Peut-on penser qu’une fois de plus l’affichage d’une idée nécessaire va se percuter à la réalité du marché ? La confédération paysanne déroule un projet pour la profession, qui est aussi un projet de société. La juste rémunération des paysans, qui permet à de petites productions de vivre bien : 3 petites fermes valent mieux qu’une grosse, sortir le prix du marché, réformer la politique agricole commune pour soutenir les productions à l’actif plutôt qu’à l’hectare... Des propositions il y en a, des projets d’installation en bio aussi. Encore faut-il que le foncier soit disponible, que les aides à l’installation soient bien là, et que la rémunération permette aux paysans de vivre. Dans ce cadre, des débouchés locaux comme les cantines scolaires en bio et local sont nécessaires.

A vos fourchettes

Partout fleurissent des projets d’épiceries coopératives, de magasins de producteurs, de cantines centrales qui se fournissent en local avec un fort pourcentage de bio... A côté de Chambéry, se monte une épicerie coopérative qui a déjà pris contact avec 20 maraichers des environs. A partir de ce projet, un groupe d’insoumis, dont certains sont partie prenante de cette coopérative, mène une campagne locale avec les parents d’élève pour que les mairies proposent de passer les cantines en bio.
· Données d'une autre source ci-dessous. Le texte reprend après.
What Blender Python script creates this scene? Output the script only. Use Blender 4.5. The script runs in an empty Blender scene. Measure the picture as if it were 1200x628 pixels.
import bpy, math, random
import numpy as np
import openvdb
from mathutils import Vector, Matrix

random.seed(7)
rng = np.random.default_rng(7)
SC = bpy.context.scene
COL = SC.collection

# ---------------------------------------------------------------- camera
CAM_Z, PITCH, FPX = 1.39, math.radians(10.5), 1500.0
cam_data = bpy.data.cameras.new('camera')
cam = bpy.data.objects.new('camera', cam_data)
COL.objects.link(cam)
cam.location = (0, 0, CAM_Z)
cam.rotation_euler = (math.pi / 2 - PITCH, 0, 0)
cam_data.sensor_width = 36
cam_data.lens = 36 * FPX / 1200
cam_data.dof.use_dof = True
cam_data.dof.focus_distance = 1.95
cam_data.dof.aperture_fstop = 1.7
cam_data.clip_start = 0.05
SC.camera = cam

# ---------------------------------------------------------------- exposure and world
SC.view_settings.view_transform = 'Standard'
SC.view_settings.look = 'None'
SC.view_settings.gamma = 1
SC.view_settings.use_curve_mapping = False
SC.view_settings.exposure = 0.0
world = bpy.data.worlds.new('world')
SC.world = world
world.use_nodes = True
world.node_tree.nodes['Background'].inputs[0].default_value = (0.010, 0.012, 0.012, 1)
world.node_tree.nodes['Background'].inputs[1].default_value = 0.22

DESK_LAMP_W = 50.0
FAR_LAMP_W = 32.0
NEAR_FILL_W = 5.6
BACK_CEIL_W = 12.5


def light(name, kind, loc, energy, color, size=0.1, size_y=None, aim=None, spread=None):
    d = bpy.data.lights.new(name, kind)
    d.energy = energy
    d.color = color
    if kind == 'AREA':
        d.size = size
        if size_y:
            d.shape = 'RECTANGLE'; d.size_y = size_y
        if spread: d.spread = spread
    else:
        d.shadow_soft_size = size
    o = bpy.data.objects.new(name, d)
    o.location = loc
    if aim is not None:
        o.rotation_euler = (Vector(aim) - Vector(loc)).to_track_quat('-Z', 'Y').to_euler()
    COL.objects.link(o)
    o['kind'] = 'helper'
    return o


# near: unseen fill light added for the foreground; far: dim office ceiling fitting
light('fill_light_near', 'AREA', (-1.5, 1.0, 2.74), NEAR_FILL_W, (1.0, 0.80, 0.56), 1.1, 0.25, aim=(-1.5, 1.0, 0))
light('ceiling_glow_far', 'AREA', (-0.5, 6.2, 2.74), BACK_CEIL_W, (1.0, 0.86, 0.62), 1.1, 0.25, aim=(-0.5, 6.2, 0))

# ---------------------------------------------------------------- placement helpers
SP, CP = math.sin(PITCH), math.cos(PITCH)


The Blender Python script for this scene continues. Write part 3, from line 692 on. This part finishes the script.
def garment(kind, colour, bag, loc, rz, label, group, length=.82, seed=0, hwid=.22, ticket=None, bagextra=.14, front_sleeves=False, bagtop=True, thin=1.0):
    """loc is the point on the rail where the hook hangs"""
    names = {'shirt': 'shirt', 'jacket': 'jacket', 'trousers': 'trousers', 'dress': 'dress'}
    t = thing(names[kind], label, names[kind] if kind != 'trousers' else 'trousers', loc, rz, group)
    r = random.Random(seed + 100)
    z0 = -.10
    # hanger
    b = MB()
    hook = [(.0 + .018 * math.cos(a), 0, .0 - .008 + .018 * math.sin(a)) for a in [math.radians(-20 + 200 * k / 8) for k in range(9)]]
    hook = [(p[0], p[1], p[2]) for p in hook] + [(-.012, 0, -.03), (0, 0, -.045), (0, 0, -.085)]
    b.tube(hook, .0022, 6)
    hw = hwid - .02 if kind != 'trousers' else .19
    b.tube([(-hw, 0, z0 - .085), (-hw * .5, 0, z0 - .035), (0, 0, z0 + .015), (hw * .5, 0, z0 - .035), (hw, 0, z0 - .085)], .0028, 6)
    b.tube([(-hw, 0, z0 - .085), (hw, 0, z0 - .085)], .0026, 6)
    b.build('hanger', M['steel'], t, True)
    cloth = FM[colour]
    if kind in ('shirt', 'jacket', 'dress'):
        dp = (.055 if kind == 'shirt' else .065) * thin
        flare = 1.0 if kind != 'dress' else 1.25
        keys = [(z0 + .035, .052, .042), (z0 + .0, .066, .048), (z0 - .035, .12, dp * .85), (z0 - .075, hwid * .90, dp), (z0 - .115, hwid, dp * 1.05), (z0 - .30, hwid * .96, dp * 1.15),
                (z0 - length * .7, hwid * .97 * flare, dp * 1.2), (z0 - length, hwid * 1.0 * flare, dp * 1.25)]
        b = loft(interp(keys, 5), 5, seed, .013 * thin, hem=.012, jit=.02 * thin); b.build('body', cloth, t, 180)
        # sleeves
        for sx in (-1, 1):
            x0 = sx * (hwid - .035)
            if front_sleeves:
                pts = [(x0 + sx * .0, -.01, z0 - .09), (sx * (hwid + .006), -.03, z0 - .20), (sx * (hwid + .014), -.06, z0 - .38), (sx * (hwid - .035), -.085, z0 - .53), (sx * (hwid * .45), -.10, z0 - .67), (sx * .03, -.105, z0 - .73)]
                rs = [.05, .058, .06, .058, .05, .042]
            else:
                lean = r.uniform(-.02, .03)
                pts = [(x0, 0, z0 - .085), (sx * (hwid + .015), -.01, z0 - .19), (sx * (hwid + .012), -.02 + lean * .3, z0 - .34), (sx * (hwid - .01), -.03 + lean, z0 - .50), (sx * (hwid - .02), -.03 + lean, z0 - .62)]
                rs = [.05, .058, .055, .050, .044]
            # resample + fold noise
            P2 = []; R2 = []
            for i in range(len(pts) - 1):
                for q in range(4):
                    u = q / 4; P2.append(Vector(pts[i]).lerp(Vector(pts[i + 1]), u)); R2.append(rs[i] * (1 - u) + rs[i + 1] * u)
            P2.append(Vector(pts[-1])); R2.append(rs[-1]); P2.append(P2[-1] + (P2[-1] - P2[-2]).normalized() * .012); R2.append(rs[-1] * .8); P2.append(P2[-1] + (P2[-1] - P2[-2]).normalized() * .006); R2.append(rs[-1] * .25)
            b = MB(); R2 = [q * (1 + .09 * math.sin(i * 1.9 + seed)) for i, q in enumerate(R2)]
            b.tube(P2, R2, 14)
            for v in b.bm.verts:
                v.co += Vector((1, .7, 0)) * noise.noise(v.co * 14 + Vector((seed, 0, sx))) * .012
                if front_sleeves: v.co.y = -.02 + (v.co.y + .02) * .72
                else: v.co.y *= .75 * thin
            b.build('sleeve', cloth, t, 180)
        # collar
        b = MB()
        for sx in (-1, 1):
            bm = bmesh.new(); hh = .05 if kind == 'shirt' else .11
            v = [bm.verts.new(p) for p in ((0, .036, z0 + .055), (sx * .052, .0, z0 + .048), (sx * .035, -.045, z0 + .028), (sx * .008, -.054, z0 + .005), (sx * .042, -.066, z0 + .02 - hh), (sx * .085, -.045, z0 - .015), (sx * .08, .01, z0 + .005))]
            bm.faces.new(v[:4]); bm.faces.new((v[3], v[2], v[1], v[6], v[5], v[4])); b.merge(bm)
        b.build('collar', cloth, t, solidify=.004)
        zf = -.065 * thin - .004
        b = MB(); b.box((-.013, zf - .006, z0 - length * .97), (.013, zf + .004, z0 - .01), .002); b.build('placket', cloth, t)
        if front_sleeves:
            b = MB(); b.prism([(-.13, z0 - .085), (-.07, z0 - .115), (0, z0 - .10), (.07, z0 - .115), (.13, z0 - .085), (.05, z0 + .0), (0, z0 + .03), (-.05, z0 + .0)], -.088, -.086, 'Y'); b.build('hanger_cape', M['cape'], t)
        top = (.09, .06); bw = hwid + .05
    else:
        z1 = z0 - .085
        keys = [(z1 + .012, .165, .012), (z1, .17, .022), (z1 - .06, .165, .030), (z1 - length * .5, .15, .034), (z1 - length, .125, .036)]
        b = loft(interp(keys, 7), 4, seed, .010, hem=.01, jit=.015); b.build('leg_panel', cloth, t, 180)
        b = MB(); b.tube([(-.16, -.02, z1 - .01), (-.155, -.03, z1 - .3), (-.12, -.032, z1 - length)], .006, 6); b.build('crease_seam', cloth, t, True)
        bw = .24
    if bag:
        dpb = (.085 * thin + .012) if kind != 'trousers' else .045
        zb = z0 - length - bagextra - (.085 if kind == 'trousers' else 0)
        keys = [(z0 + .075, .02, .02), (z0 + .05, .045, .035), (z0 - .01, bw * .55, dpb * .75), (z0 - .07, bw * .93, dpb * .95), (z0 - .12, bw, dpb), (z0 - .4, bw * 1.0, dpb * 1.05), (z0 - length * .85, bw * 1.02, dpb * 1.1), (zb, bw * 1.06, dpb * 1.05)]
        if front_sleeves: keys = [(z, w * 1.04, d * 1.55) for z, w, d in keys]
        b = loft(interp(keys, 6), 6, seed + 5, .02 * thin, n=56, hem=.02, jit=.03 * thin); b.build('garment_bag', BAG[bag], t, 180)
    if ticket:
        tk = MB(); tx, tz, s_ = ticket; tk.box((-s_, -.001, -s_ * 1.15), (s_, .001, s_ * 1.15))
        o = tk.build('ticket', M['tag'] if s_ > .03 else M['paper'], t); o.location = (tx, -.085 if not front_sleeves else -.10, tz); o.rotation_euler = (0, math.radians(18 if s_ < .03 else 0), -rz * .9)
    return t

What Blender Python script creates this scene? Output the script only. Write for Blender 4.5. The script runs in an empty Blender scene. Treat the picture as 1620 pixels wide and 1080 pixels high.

Tout comme le mouvement des AMAP (Association pour le Maintien de l’Agriculture paysanne), ou terre de lien qui aide les paysans à trouver du foncier, les citoyens ont la possibilité de se mêler de leurs affaires en réclamant, agissant pour la mise en œuvre de cantines en local et bio dans leurs communes, et de toute forme de distribution équitable et coopérative.

Bref, la citoyenneté, c’est tous les jours, dans le concret de nos vies.